### What to do
Copy every line of the data that contains the string "Blender".

### Entries provided
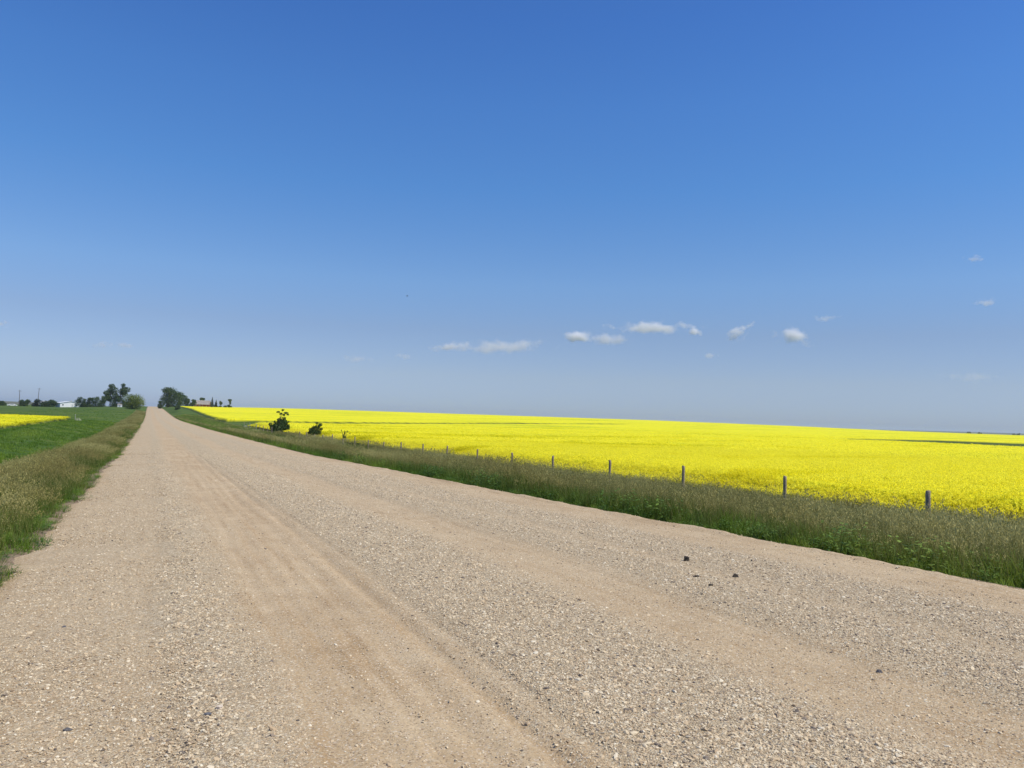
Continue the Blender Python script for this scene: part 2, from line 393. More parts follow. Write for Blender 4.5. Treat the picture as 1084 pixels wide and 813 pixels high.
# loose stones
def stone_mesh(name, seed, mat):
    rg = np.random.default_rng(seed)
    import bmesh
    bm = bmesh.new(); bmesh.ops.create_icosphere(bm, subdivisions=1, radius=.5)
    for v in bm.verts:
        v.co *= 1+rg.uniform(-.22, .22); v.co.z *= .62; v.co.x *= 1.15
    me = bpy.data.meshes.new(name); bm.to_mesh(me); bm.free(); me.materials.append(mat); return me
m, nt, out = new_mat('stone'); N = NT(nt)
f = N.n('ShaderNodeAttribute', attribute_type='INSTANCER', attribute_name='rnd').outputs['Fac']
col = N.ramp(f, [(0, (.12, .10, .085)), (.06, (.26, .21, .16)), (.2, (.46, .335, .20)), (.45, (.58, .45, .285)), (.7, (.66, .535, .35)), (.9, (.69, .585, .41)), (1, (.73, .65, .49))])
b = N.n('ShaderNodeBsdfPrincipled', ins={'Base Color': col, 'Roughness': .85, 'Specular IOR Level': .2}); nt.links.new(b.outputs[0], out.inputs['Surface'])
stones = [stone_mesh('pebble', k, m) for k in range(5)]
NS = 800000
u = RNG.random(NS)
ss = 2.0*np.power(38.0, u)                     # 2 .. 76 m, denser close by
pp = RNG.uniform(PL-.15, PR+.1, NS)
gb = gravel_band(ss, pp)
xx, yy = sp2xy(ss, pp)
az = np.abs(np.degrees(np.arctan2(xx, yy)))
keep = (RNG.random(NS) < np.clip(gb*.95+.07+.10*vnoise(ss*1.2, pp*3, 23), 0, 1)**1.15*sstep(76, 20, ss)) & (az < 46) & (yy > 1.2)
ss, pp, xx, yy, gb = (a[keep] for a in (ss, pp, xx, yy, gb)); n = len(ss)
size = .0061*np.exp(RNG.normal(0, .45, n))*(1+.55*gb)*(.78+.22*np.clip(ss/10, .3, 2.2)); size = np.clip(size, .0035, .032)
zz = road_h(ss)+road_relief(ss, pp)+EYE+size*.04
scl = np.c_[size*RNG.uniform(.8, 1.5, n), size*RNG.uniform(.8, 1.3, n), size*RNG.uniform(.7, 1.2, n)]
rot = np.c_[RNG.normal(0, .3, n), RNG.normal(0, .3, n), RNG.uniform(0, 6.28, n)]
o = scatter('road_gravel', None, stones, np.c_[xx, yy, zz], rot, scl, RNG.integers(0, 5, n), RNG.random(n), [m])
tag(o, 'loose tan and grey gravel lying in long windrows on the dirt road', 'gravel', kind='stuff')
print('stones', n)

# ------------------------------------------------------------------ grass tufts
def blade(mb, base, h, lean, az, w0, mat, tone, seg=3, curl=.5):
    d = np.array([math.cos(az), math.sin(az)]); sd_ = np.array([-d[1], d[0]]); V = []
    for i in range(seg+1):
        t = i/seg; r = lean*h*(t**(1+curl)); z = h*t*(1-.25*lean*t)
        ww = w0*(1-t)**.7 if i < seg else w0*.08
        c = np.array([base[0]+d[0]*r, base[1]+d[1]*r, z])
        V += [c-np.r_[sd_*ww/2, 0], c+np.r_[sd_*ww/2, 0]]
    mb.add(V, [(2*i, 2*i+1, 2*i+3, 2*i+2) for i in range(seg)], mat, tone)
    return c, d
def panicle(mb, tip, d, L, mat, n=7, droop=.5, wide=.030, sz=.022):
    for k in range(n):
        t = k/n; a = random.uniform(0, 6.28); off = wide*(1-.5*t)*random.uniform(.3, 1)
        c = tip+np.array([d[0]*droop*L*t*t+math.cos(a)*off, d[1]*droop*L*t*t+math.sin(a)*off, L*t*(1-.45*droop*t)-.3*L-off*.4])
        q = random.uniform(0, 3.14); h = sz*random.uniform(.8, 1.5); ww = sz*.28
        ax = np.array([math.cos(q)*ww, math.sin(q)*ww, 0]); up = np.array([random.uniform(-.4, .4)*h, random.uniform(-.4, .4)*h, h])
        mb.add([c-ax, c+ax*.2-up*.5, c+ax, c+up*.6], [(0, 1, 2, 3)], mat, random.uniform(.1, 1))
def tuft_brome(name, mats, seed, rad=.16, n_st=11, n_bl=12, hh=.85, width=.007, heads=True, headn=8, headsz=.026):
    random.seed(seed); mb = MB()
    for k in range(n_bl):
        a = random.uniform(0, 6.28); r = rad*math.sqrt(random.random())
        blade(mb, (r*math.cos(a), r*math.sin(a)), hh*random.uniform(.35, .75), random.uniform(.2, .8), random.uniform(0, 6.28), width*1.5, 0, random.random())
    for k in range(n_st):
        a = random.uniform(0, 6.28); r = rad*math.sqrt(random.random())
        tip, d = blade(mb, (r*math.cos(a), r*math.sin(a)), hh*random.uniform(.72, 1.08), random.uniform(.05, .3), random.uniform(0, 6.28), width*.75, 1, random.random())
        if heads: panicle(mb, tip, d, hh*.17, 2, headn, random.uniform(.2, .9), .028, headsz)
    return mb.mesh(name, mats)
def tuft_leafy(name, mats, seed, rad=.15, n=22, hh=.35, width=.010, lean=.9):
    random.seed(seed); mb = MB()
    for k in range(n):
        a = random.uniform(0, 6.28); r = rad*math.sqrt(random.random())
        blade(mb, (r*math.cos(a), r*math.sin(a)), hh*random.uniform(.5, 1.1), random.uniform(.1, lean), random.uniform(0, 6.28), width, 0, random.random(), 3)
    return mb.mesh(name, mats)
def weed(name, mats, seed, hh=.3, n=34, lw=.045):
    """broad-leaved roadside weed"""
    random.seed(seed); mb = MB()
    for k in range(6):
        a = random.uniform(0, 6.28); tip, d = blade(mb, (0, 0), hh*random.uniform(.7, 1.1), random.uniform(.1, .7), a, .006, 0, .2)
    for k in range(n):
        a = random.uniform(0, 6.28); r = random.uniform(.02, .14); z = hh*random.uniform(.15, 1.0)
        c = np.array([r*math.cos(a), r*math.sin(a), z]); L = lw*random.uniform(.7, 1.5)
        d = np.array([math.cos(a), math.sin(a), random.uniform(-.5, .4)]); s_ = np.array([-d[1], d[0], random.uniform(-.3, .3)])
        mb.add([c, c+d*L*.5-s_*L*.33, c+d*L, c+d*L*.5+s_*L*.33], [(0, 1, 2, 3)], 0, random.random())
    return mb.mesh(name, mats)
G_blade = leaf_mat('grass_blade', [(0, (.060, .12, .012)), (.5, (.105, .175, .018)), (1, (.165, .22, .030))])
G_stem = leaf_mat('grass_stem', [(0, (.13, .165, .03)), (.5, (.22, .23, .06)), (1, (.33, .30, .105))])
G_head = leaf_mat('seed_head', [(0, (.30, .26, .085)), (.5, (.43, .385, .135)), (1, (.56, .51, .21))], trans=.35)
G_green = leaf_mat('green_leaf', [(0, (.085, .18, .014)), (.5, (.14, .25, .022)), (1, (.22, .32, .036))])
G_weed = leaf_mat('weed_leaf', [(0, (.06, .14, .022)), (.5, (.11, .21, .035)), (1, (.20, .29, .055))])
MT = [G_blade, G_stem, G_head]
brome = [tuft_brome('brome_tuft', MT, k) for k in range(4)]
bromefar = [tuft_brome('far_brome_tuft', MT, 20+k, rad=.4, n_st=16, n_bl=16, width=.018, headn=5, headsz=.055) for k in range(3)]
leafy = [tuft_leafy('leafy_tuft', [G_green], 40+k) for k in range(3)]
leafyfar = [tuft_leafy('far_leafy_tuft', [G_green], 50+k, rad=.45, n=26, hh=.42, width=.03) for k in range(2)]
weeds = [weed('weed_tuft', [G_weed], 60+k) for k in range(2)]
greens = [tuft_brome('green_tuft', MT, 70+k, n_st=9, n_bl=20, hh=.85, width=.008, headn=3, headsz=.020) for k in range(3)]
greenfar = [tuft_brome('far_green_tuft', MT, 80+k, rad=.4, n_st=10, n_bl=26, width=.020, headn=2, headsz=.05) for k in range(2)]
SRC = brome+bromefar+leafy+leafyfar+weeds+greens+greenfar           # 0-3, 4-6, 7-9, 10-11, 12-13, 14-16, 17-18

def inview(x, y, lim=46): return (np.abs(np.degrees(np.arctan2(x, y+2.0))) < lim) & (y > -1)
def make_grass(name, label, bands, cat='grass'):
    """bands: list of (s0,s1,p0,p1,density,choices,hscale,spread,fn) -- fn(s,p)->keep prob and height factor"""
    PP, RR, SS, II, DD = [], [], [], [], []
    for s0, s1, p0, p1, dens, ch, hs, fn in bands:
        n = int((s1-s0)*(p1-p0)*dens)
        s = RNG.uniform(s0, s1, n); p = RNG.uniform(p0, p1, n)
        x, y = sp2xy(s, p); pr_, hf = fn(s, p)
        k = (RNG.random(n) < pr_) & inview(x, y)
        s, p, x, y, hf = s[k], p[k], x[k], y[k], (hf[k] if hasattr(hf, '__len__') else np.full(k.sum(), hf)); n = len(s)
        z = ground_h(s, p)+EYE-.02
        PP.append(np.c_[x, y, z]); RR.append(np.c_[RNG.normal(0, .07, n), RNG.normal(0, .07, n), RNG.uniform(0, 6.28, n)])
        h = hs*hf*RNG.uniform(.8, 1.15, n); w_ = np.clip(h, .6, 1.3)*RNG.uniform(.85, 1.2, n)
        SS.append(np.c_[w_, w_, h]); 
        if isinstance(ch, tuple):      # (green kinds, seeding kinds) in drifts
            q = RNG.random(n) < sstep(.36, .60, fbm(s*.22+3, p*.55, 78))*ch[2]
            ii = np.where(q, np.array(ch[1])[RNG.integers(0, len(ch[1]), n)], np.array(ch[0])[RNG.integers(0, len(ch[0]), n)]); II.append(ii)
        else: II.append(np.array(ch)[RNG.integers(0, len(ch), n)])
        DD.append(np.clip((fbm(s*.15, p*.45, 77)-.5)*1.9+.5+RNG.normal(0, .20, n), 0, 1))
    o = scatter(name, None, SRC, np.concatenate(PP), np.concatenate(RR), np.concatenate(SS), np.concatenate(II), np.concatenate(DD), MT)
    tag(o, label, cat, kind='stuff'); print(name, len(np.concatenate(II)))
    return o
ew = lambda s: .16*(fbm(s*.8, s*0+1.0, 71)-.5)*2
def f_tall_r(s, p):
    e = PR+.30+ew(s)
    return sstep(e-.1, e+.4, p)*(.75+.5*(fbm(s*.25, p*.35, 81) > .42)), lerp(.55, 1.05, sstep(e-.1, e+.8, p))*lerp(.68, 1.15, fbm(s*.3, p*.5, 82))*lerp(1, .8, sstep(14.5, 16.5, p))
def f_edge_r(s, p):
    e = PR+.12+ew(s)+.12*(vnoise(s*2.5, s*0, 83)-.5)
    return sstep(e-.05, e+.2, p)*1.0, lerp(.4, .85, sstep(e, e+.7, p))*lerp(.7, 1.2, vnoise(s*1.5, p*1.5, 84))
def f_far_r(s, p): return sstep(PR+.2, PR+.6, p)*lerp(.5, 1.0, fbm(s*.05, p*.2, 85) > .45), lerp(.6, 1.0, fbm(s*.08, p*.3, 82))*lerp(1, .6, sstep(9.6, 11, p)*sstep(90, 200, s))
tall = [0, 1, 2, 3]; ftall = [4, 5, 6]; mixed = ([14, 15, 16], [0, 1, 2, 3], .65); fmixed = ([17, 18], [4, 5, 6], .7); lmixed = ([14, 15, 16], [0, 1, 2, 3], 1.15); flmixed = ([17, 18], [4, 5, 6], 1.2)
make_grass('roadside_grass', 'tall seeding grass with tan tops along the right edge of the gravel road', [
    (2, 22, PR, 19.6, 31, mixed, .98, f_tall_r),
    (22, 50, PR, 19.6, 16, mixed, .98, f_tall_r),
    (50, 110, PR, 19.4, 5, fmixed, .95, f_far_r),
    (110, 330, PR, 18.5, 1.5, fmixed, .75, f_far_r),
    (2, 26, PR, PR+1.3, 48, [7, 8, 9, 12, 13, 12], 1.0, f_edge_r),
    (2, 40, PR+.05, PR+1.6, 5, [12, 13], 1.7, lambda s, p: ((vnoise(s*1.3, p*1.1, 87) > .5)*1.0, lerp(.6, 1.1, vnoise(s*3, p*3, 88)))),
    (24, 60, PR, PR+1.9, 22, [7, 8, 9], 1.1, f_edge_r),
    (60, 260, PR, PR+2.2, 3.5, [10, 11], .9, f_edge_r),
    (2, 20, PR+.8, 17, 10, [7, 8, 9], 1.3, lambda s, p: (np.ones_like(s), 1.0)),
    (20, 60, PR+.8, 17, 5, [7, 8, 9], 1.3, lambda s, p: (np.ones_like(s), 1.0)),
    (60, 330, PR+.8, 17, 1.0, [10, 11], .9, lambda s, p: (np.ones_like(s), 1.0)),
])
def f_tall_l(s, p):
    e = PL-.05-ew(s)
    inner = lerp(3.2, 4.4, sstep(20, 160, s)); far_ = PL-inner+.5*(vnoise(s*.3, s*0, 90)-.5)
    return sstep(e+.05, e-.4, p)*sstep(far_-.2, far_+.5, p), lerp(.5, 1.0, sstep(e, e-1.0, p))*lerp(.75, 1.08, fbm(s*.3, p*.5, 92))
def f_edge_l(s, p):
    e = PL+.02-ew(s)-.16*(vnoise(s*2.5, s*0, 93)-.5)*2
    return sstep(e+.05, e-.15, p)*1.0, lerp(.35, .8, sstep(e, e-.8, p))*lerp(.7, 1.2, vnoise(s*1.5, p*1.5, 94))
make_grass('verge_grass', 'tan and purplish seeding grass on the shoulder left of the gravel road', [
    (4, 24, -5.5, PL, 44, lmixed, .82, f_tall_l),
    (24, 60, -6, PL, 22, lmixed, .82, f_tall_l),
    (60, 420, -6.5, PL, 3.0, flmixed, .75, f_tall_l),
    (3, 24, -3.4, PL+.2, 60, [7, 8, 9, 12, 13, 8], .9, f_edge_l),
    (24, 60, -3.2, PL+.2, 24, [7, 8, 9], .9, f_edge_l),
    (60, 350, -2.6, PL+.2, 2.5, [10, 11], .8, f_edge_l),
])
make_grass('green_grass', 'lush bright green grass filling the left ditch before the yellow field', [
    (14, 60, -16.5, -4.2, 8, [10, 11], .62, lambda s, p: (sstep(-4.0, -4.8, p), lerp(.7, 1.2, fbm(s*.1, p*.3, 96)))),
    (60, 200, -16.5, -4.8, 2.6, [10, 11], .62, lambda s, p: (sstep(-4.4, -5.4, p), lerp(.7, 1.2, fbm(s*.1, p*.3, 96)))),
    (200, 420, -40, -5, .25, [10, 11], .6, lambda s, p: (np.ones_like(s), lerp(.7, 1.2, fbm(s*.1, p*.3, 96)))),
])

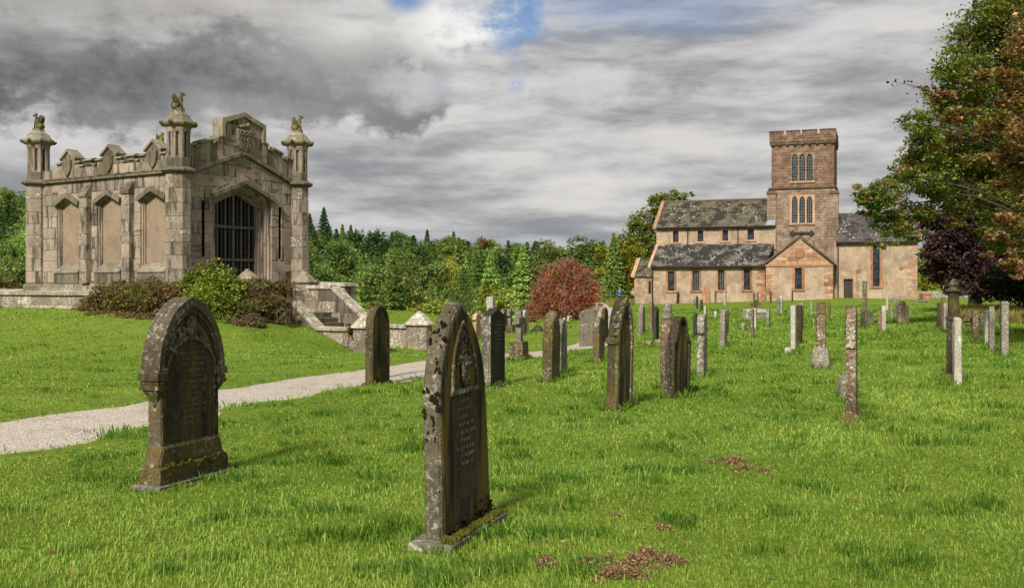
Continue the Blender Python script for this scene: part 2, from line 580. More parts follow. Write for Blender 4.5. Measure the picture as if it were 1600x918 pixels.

### Expected answer
Continue the Blender Python script for this scene: part 2, from line 393. More parts follow. Write for Blender 4.5. Treat the picture as 1084 pixels wide and 813 pixels high.
Continue the Blender Python script for this scene: part 2, from line 580. More parts follow. Write for Blender 4.5. Measure the picture as if it were 1600x918 pixels.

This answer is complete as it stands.